Manufacturing
2015: No.3 - £1bn
2014: No.4 - £850m

When your main business is dependent on the weather, performance is always going to have its ups and downs.

So it is with the Andrew Sykes Group, the Wolverhampton-based air conditioning and heating hire firm largely owned by the oldest entrant in our Rich List, 95-year-old Jacques Gaston Murray.

The company continues to put in solid results and is worth well over £300 million. Turnover in 2013 was up £3 million to £61.1 million. Pre-tax profits were up slightly to £15 million. This was all the more impressive because the company’s 2012 figures were boosted by contracts from the Olympic and Paralympic Games. Subsidiaries in Belgium and Italy contributed to the improved performance.
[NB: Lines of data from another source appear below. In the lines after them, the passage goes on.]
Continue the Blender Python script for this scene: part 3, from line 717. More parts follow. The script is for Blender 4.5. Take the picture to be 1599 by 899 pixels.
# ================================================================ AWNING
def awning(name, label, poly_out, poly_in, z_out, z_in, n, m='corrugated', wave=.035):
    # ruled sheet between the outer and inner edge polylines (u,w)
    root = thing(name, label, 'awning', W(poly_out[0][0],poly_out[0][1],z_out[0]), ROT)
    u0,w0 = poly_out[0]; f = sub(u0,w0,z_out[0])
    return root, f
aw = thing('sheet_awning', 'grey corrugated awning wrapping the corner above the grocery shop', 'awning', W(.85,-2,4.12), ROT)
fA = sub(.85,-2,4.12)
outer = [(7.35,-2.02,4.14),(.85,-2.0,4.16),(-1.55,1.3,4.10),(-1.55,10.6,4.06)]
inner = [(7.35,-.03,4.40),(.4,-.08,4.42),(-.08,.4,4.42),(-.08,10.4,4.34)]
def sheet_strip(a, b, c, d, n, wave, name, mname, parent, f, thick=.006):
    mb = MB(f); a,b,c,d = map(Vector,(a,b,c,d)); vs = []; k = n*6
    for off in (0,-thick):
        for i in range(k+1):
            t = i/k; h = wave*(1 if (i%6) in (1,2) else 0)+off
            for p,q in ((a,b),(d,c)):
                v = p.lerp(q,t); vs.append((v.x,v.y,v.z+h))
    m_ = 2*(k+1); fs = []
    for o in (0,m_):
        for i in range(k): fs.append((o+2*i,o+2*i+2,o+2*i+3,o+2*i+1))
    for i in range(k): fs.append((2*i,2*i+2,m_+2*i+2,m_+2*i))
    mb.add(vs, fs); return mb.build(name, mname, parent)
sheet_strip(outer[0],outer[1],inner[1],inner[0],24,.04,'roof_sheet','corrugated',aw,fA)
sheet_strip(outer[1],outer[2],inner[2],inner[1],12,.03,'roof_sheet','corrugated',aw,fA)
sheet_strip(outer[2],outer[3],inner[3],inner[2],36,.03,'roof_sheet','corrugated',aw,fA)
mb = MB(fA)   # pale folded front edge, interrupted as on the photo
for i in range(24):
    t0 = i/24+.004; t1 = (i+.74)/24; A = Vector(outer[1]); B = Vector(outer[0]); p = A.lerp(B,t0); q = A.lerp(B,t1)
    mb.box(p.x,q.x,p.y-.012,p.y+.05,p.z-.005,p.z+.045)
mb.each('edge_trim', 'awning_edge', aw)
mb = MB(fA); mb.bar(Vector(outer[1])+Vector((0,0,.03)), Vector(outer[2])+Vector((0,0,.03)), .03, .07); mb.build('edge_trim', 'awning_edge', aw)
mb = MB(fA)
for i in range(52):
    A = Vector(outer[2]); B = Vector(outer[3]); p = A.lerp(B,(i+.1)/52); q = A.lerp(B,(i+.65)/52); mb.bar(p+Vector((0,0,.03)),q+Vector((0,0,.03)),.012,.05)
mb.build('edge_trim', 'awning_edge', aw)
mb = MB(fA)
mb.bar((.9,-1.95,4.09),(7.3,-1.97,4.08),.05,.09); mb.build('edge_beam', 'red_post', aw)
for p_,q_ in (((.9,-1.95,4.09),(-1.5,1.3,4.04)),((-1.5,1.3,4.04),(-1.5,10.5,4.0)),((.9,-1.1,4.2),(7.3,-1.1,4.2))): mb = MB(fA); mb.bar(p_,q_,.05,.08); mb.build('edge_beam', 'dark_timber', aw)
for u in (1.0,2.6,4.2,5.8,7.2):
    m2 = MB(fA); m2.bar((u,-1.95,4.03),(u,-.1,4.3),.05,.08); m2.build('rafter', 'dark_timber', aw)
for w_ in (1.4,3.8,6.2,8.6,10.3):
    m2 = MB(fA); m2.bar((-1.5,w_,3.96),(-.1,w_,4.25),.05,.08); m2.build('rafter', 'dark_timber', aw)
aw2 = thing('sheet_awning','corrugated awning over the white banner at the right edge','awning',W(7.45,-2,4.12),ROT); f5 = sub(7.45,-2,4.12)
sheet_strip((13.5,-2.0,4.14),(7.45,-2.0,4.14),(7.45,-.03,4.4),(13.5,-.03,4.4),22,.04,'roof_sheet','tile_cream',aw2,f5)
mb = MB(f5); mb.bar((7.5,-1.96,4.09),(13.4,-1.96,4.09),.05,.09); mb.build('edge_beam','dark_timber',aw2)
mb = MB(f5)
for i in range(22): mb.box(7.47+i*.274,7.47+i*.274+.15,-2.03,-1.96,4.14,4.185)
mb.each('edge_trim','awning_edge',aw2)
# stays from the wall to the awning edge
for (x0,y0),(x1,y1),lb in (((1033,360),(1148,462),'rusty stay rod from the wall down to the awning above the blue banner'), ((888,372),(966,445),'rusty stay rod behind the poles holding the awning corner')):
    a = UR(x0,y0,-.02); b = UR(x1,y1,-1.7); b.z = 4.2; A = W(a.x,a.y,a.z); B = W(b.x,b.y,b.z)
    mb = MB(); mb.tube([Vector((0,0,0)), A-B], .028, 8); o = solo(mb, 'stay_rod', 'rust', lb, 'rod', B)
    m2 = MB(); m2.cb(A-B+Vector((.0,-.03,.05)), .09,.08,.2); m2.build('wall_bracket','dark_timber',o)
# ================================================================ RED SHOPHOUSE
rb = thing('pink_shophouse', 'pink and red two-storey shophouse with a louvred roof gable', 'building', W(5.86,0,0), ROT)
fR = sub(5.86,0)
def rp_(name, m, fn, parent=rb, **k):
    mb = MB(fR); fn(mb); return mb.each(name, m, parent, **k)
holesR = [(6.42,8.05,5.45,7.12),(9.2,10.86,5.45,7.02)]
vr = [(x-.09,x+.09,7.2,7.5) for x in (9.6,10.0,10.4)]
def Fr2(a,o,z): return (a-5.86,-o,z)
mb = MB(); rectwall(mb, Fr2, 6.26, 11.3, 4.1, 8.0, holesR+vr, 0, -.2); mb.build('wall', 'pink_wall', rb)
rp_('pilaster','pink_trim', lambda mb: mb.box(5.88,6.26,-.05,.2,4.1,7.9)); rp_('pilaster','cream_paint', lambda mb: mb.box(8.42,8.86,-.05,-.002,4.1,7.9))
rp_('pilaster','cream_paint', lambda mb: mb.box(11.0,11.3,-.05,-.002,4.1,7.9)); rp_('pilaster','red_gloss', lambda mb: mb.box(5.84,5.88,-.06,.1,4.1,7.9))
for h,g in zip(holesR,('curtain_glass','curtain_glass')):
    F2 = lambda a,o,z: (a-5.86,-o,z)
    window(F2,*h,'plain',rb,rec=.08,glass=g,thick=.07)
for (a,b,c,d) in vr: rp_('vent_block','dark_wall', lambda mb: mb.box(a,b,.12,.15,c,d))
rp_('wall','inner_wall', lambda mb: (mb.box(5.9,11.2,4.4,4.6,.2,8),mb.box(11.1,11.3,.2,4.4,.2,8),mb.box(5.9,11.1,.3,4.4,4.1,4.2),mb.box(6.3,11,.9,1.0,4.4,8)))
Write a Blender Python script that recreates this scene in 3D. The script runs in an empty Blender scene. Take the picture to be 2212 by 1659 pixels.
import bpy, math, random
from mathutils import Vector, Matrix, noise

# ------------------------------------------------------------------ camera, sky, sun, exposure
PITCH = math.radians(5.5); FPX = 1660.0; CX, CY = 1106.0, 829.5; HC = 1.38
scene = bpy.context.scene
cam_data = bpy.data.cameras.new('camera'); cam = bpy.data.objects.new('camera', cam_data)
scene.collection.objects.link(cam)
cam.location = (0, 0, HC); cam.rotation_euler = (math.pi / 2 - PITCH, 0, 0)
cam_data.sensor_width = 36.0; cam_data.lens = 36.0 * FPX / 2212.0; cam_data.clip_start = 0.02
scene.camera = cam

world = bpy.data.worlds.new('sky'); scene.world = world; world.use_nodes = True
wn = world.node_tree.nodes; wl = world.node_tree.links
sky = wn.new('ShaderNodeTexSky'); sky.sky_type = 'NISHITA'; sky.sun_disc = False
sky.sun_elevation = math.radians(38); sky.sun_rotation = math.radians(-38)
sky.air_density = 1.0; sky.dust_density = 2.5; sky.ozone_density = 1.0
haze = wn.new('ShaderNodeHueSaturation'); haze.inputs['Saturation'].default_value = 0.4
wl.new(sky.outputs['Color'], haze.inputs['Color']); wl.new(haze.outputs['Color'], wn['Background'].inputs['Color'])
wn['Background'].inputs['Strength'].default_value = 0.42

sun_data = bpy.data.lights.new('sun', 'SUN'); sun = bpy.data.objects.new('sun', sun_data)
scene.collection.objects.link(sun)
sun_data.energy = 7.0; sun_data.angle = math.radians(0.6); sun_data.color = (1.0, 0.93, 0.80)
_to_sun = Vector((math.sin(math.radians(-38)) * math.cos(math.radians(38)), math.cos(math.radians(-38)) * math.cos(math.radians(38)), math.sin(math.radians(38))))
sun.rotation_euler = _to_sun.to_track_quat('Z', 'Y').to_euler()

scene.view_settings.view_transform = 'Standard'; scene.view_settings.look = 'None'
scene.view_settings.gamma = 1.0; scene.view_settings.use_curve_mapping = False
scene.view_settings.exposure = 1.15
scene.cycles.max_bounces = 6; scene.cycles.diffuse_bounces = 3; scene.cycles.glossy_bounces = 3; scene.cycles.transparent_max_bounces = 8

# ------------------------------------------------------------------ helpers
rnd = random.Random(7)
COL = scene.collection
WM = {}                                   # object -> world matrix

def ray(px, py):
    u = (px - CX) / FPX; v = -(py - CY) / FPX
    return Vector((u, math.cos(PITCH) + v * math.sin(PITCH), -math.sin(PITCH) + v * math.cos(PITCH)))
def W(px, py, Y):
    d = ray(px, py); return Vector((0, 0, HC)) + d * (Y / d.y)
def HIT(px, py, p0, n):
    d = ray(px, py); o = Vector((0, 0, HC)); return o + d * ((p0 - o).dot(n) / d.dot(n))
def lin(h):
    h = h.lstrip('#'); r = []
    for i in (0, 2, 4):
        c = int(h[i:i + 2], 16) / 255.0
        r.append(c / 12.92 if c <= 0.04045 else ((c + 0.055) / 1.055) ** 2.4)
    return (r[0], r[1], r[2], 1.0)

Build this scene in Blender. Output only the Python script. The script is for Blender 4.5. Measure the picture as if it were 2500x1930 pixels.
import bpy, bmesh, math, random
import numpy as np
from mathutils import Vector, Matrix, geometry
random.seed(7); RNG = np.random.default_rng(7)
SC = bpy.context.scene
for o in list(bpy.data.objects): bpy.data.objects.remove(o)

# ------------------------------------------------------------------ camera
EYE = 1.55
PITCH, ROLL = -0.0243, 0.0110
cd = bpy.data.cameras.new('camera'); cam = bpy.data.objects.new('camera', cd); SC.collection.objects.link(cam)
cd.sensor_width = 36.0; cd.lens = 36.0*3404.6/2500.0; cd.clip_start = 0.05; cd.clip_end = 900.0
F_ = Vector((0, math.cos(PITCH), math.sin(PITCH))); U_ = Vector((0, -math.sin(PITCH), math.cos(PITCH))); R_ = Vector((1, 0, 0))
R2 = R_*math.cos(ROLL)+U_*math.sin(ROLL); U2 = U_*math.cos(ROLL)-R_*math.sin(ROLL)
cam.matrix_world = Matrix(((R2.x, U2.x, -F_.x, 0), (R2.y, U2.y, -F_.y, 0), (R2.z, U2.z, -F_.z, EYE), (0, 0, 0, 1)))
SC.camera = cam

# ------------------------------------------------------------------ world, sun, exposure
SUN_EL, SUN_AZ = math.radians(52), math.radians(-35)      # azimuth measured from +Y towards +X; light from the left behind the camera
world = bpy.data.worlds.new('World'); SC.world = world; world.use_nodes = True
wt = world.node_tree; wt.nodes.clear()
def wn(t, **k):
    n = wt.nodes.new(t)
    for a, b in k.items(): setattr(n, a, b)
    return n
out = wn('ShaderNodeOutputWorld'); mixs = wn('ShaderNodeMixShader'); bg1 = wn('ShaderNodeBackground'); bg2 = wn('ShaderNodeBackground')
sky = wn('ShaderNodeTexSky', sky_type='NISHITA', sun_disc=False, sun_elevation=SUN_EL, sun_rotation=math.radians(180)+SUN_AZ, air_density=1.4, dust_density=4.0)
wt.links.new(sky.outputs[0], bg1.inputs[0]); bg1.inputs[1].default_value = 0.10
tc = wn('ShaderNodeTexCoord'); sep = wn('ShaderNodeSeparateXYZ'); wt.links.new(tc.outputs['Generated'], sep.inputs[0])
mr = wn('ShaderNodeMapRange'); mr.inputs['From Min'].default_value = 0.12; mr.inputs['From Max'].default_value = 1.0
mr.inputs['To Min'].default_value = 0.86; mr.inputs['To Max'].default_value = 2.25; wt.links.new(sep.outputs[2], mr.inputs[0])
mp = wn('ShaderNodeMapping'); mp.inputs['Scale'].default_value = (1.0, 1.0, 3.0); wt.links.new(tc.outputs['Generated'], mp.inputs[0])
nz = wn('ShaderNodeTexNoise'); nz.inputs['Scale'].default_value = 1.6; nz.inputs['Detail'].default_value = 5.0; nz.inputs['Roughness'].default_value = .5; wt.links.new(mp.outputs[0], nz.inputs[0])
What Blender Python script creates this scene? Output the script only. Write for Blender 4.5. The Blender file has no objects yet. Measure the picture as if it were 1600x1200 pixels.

The first half of 2014 saw a small decline in fortunes thanks to an unseasonably mild winter in the UK and the Netherlands which hit the firm’s heating business and offset improvements in the air conditioning sector.

Despite these challenges the firm continues to invest and spent £1.7 million on new plant, equipment and hire stock in the first half of the year. In addition the company has just opened a new depot in Paris, the city of Jacques Gaston Murray’s birth.

Jacques Murray puts the company’s success down to its policy of reducing its reliance on its traditional core products and services, together with an increase in non-seasonal business and investment in new technically advanced and environmentally friendly products.

The company has expanded its overseas operations across Europe and the Middle East, providing platforms for future expansion.

Despite being 95, Jacques Gaston Murray shows little sign of slowing down. His other main business is West Yorkshire-based London Security plc, one of Europe’s leading fire protection businesses, of which he owns 98 per cent.

The family also has six hotels worth £310 million including the 431 bedroom Grand Beach Hotel in Miami Beach.

He has been a British national since just after the Second World War. He studied architecture at the Ecole des Beaux-Arts and was called up in 1940. When France surrendered to Germany he made his way to England where he joined the Royal Air Force, flying 38 missions as a navigator. He was awarded the French Legion of Honour.

After the war – during which his father died in Auschwitz - he returned to France, but came back to England to embark on a distinguished business career. His involvement with fire extinguishers began in 1961 when he invested in a business which became General-Incendie SA, one of France’s largest fire extinguisher companies.

The Andrews Sykes Group was formed in 1857 and has well over 30,000 customers.

As well as these businesses, the Murray family has a property portfolio and other assets.